Abstract
Response of the scintillation spectrometer to incident photons has complex character due to complex character of photon interaction processes. Experimental spectrum thus provide qualitative information given by the identifiable peaks positions, while extraction of the full, quantitative information (i.e. photon flux energy distribution) require spectra unfolding based on the spectrometer response (represented by the response matrix) knowledge. As experimental determination of response matrix is difficult or impossible in most cases, the Monte Carlo simulation is the proved solution. Usage of the unfolding for experimental spectra processing enable to determine dosimetric characteristics of the incident photon fields and/or characteristics of the sources, creating those photon fields.
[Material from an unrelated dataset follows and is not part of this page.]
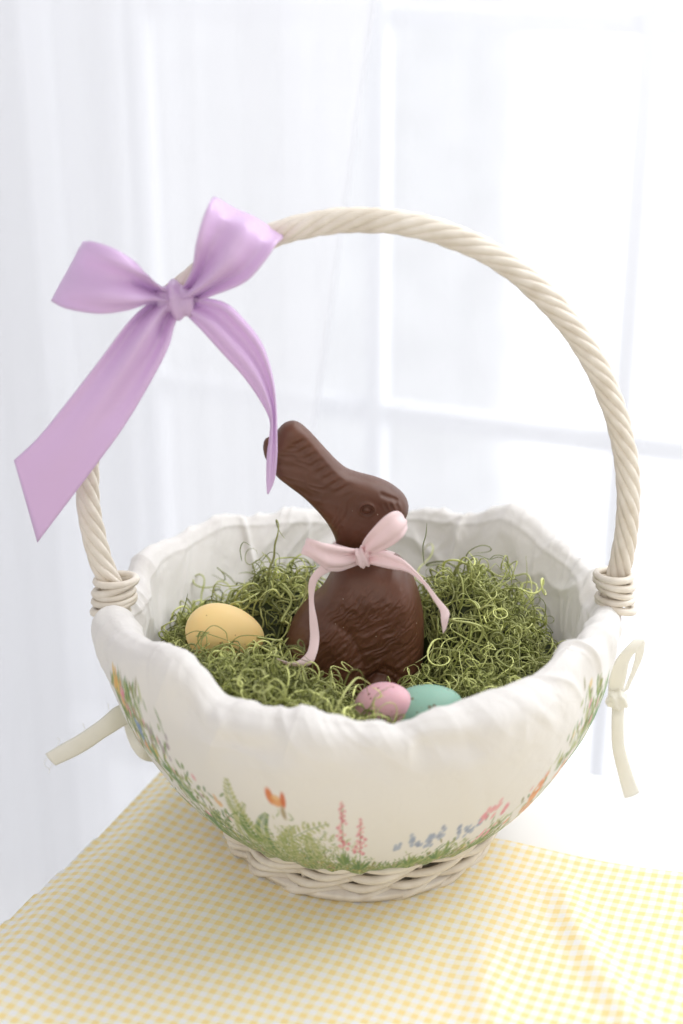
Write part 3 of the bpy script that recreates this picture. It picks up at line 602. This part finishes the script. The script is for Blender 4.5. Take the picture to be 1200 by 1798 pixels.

The response matrices for scintillation spectrometers with different detectors (commonly used NaI, BGO and new LaBr) were calculated using Monte Carlo method. The response to the internal activity of the LaBr detector was also simulated and considered in spectra processing. Calculated matrices were used for unfolding of the experimental spectra from different applications to determine desired dosimetric quantities. Typical applications are environmental monitoring, monitoring of the working environment, accidental monitoring and contamination measurement, etc. Method is suitable also for the airborne monitoring or security applications. Results for individual detection systems are compared and discussed with aim to analyze potential advantages of the LaBr detector for considered applications.